The Very Rev Dr Lois Wilson, who was president of the World Council of Churches from 1983 to 1990 and later a Canadian senator, will speak in a debate at Auckland's Holy Trinity Cathedral tonight on the issue, "Does religious diversity undermine Christian faith?"
The debate comes as conservative churches plan a protest march at an Asia-Pacific Interfaith Dialogue, to be chaired by Prime Minister Helen Clark, at Waitangi from May 29-31.
Philippines President Gloria Macapagal-Arroyo, Indonesian Foreign Minister Hassan Wirayuda and Australian Foreign Minister Alexander Downer are expected to attend the meeting.
Churches led by the Destiny Church and the Exclusive Brethren spoke out in February against a draft national statement of religious diversity, which said New Zealand had no state religion.
Pastor Brent Douglas of Avondale's Encounter Christian Centre said his church, along with Destiny, Browns Bay's City Impact Church and Wellington's Metro Global Church, were organising the Waitangi protest to affirm that New Zealand was still a Christian country.
"Our cultural identity and much of who we are as a nation was actually built around the Christian ethic, but here we have a Prime Minister affirming the fact that we are not a Christian nation and there is no state religion," he said. "That is a betrayal of the very roots of our nation."
This reaffirmation of Christianity is also a theme of a New Zealand tour planned for July by Australian Baptist Pastor Stuart Robinson, whose book Mosques and Miracles argues Christians need to respond to "the Islamic challenge" and recognise that, although Islam is officially a religion of peace, some Muslims believe the only way to guarantee eternal life is martyrdom.
The national director of the Vision Network of evangelical churches, Glyn Carpenter, said he and other organisers were not trying to present Islam as "bad".
"I happen to believe it's a wrong belief. I happen to believe atheism is a wrong belief. At the end of the day we are actually looking for what's best for New Zealand, and some beliefs are more conducive to that than others," he said.
Dr Wilson, who leads the World Federalist Movement from her home in Toronto, campaigned in 2005 against the Ontario provincial government's proposal to let Muslim communities settle family law matters under Sharia (Islamic) law.
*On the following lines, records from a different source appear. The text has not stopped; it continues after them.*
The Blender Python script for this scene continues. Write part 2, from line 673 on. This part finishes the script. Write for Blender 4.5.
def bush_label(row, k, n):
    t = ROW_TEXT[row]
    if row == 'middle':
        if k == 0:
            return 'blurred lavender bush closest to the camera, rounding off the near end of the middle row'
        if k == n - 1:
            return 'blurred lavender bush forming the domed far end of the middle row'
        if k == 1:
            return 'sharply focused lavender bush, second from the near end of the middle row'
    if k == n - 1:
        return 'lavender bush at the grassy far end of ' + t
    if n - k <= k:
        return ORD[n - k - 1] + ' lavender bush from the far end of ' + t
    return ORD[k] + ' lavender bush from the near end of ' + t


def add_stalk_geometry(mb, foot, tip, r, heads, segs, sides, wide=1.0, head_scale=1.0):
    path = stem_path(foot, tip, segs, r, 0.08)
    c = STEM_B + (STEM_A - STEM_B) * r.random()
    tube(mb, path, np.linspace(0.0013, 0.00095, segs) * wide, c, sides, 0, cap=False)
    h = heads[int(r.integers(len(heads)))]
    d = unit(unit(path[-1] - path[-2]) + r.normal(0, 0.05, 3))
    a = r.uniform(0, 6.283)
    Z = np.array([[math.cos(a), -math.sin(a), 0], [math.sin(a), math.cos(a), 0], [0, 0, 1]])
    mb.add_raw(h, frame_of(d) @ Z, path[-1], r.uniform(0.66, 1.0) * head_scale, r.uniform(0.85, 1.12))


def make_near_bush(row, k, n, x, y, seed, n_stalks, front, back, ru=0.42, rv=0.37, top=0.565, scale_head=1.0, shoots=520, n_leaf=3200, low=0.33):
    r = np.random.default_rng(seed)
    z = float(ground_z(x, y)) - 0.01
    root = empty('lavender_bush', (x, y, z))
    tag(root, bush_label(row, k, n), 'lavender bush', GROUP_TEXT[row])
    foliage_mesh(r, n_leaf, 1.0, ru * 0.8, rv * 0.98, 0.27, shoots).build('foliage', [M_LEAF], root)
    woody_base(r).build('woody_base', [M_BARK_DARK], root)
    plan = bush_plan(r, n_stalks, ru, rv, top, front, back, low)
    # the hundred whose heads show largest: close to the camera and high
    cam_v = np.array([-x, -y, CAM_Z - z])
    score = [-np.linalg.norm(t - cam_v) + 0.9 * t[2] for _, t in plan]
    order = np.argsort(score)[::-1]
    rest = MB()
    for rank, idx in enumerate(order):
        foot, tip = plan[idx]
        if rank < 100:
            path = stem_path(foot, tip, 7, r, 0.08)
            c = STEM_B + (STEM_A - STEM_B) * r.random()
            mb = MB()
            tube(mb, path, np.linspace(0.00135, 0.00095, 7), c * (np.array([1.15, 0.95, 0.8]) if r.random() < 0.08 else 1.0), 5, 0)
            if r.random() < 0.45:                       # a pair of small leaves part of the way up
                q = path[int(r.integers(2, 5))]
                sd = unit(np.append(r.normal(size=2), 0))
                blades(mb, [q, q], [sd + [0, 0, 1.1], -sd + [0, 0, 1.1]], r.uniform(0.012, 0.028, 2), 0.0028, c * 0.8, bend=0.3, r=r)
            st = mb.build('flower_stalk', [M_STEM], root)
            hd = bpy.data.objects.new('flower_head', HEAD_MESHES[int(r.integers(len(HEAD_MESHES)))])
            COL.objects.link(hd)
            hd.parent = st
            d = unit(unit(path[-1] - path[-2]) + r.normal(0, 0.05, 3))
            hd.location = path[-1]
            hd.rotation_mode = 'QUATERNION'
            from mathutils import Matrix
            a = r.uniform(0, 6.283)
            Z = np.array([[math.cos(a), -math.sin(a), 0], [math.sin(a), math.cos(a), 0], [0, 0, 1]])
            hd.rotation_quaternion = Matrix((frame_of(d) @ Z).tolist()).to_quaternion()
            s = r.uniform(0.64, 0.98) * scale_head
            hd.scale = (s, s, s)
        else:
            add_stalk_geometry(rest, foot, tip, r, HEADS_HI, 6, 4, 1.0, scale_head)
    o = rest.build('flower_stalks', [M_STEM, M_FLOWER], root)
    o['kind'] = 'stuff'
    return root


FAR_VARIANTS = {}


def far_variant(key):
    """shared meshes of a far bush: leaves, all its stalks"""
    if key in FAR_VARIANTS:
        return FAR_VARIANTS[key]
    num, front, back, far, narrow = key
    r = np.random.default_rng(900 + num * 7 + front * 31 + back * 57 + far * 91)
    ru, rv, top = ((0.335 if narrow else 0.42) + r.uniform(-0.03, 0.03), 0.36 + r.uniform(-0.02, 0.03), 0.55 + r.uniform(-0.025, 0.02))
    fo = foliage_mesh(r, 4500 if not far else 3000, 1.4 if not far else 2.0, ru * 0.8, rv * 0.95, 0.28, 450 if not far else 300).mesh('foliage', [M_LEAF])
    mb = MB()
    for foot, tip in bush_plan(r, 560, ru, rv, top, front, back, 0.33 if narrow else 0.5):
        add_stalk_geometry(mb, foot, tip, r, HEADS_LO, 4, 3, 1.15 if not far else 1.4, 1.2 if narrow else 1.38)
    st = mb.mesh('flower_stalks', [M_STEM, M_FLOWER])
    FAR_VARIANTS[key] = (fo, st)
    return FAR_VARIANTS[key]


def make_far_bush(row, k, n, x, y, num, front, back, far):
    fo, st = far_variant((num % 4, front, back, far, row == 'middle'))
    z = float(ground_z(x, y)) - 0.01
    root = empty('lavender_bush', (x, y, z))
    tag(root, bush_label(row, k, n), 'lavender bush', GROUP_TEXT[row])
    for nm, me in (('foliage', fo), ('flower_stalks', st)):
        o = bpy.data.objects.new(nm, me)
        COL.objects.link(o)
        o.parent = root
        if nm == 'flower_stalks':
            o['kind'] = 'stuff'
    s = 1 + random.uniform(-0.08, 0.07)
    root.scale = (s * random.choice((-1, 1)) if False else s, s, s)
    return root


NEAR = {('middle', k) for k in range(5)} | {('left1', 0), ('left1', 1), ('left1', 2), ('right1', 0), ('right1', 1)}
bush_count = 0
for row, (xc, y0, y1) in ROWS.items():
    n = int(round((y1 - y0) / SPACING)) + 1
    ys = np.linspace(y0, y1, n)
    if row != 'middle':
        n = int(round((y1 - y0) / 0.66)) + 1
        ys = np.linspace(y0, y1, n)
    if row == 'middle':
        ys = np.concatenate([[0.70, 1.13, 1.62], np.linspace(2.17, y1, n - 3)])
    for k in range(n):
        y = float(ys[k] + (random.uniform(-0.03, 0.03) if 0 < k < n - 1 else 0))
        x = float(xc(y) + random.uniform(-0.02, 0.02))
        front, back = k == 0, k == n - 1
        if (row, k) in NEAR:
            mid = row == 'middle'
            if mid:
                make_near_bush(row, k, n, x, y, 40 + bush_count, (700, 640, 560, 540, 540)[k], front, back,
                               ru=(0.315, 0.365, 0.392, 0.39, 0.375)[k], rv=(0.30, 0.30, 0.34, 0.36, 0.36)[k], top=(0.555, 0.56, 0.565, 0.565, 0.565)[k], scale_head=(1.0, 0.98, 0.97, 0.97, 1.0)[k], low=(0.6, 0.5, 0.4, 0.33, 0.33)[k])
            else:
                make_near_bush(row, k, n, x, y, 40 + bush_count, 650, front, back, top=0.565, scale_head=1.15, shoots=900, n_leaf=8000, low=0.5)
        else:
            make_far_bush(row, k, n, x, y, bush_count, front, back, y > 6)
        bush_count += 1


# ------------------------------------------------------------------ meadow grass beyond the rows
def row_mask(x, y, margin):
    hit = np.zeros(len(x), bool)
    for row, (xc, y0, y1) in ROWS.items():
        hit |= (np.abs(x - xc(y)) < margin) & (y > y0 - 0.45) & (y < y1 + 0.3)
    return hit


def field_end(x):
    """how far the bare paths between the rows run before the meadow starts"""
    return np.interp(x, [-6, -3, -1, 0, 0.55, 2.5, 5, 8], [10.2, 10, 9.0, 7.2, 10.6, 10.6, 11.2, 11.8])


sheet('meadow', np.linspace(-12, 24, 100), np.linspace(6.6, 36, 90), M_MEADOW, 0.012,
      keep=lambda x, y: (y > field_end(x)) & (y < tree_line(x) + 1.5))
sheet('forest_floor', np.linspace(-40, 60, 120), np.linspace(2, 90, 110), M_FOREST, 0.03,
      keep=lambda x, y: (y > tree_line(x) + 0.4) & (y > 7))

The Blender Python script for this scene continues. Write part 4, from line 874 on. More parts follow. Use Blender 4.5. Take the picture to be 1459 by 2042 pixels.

"It was the Muslim women who turned it down," she said. "They said: 'We came to Canada to escape from Sharia law in Egypt and Sudan and we are not going to have it here."'
But she also condemns what she called "violent talk" about the evils of Islam from some organisers of the Mosques and Miracles tour.
"That is violent talk which brings forth more violent reactions, and pretty soon you have an escalation and the whole thing is out of control and you can't talk to each other any more," she said.
She called on churches to "engage" with other faiths at the Waitangi dialogue, rather than protesting outside it.
"Who of us knows much about Islam? How can you have the arrogance to condemn any faith when you don't know anything about it? There needs to be an opening of understanding to the other so that we begin to understand what Islam is about."
* Dr Wilson will debate with Glyn Carpenter, Bishop Richard Randerson, Dr Jenny Te Paa, Dr Laurie Guy and Geremy Hema at Holy Trinity Cathedral, Parnell, at 7.30pm tonight.